═════ Information supplied

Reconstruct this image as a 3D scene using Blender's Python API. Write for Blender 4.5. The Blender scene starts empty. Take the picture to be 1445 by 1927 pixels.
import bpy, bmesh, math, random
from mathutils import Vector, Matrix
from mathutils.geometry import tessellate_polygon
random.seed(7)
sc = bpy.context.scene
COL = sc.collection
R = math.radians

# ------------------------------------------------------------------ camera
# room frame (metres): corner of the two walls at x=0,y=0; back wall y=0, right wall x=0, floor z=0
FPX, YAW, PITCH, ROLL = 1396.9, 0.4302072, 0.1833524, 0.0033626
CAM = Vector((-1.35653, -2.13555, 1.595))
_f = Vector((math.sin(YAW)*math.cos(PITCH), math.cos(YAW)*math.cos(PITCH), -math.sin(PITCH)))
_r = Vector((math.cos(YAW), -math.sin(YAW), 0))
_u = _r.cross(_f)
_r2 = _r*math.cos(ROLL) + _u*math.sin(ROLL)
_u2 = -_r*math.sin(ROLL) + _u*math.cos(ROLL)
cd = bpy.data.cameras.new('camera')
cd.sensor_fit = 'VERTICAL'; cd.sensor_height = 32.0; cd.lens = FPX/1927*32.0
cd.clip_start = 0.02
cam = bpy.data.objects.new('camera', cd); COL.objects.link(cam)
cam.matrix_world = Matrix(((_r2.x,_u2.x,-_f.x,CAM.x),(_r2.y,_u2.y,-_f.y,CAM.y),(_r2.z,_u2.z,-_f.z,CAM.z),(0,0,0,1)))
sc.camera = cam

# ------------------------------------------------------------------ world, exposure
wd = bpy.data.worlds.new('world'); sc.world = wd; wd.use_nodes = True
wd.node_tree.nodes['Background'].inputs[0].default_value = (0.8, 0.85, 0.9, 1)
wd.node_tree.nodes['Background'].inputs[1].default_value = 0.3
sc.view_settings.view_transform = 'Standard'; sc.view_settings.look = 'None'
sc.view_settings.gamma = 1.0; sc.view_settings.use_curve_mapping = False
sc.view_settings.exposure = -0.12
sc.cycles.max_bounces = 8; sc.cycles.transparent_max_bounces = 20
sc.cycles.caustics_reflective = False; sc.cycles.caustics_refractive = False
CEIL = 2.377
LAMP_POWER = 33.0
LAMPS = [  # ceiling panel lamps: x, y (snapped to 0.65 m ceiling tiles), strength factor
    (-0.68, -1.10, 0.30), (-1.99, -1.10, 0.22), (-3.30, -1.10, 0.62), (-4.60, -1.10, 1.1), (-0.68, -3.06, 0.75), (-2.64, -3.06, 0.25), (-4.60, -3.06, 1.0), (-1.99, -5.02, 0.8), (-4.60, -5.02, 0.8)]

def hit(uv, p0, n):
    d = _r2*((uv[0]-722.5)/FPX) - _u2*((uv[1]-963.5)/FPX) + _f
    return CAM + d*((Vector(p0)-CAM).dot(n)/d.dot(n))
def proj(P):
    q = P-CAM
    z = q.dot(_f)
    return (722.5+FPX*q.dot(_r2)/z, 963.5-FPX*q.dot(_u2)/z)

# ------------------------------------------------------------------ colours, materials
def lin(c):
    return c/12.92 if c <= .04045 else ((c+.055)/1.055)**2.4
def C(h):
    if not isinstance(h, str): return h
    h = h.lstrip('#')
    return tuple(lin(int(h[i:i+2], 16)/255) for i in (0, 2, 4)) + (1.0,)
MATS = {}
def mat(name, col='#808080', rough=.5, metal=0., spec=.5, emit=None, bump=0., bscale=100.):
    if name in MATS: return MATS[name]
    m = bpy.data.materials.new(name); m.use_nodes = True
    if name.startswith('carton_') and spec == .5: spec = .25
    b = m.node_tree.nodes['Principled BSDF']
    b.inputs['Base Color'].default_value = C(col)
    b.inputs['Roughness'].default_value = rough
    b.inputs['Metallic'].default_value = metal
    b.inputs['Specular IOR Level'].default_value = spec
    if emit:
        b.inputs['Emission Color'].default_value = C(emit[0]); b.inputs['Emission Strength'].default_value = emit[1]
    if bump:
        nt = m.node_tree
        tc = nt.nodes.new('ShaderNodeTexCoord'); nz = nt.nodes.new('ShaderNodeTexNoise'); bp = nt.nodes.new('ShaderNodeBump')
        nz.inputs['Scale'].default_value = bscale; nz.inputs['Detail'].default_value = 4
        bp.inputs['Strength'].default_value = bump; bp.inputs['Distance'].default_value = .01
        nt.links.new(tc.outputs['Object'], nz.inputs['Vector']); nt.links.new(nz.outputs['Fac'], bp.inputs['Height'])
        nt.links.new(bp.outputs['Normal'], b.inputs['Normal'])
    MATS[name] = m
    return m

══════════

Short problem - Write the listing out again, exactly as it reads.

Correct output -
Reconstruct this image as a 3D scene using Blender's Python API. Write for Blender 4.5. The Blender scene starts empty. Take the picture to be 1445 by 1927 pixels.
import bpy, bmesh, math, random
from mathutils import Vector, Matrix
from mathutils.geometry import tessellate_polygon
random.seed(7)
sc = bpy.context.scene
COL = sc.collection
R = math.radians

# ------------------------------------------------------------------ camera
# room frame (metres): corner of the two walls at x=0,y=0; back wall y=0, right wall x=0, floor z=0
FPX, YAW, PITCH, ROLL = 1396.9, 0.4302072, 0.1833524, 0.0033626
CAM = Vector((-1.35653, -2.13555, 1.595))
_f = Vector((math.sin(YAW)*math.cos(PITCH), math.cos(YAW)*math.cos(PITCH), -math.sin(PITCH)))
_r = Vector((math.cos(YAW), -math.sin(YAW), 0))
_u = _r.cross(_f)
_r2 = _r*math.cos(ROLL) + _u*math.sin(ROLL)
_u2 = -_r*math.sin(ROLL) + _u*math.cos(ROLL)
cd = bpy.data.cameras.new('camera')
cd.sensor_fit = 'VERTICAL'; cd.sensor_height = 32.0; cd.lens = FPX/1927*32.0
cd.clip_start = 0.02
cam = bpy.data.objects.new('camera', cd); COL.objects.link(cam)
cam.matrix_world = Matrix(((_r2.x,_u2.x,-_f.x,CAM.x),(_r2.y,_u2.y,-_f.y,CAM.y),(_r2.z,_u2.z,-_f.z,CAM.z),(0,0,0,1)))
sc.camera = cam

# ------------------------------------------------------------------ world, exposure
wd = bpy.data.worlds.new('world'); sc.world = wd; wd.use_nodes = True
wd.node_tree.nodes['Background'].inputs[0].default_value = (0.8, 0.85, 0.9, 1)
wd.node_tree.nodes['Background'].inputs[1].default_value = 0.3
sc.view_settings.view_transform = 'Standard'; sc.view_settings.look = 'None'
sc.view_settings.gamma = 1.0; sc.view_settings.use_curve_mapping = False
sc.view_settings.exposure = -0.12
sc.cycles.max_bounces = 8; sc.cycles.transparent_max_bounces = 20
sc.cycles.caustics_reflective = False; sc.cycles.caustics_refractive = False
CEIL = 2.377
LAMP_POWER = 33.0
LAMPS = [  # ceiling panel lamps: x, y (snapped to 0.65 m ceiling tiles), strength factor
    (-0.68, -1.10, 0.30), (-1.99, -1.10, 0.22), (-3.30, -1.10, 0.62), (-4.60, -1.10, 1.1), (-0.68, -3.06, 0.75), (-2.64, -3.06, 0.25), (-4.60, -3.06, 1.0), (-1.99, -5.02, 0.8), (-4.60, -5.02, 0.8)]

def hit(uv, p0, n):
    d = _r2*((uv[0]-722.5)/FPX) - _u2*((uv[1]-963.5)/FPX) + _f
    return CAM + d*((Vector(p0)-CAM).dot(n)/d.dot(n))
def proj(P):
    q = P-CAM
    z = q.dot(_f)
    return (722.5+FPX*q.dot(_r2)/z, 963.5-FPX*q.dot(_u2)/z)

# ------------------------------------------------------------------ colours, materials
def lin(c):
    return c/12.92 if c <= .04045 else ((c+.055)/1.055)**2.4
def C(h):
    if not isinstance(h, str): return h
    h = h.lstrip('#')
    return tuple(lin(int(h[i:i+2], 16)/255) for i in (0, 2, 4)) + (1.0,)
MATS = {}
def mat(name, col='#808080', rough=.5, metal=0., spec=.5, emit=None, bump=0., bscale=100.):
    if name in MATS: return MATS[name]
    m = bpy.data.materials.new(name); m.use_nodes = True
    if name.startswith('carton_') and spec == .5: spec = .25
    b = m.node_tree.nodes['Principled BSDF']
    b.inputs['Base Color'].default_value = C(col)
    b.inputs['Roughness'].default_value = rough
    b.inputs['Metallic'].default_value = metal
    b.inputs['Specular IOR Level'].default_value = spec
    if emit:
        b.inputs['Emission Color'].default_value = C(emit[0]); b.inputs['Emission Strength'].default_value = emit[1]
    if bump:
        nt = m.node_tree
        tc = nt.nodes.new('ShaderNodeTexCoord'); nz = nt.nodes.new('ShaderNodeTexNoise'); bp = nt.nodes.new('ShaderNodeBump')
        nz.inputs['Scale'].default_value = bscale; nz.inputs['Detail'].default_value = 4
        bp.inputs['Strength'].default_value = bump; bp.inputs['Distance'].default_value = .01
        nt.links.new(tc.outputs['Object'], nz.inputs['Vector']); nt.links.new(nz.outputs['Fac'], bp.inputs['Height'])
        nt.links.new(bp.outputs['Normal'], b.inputs['Normal'])
    MATS[name] = m
    return m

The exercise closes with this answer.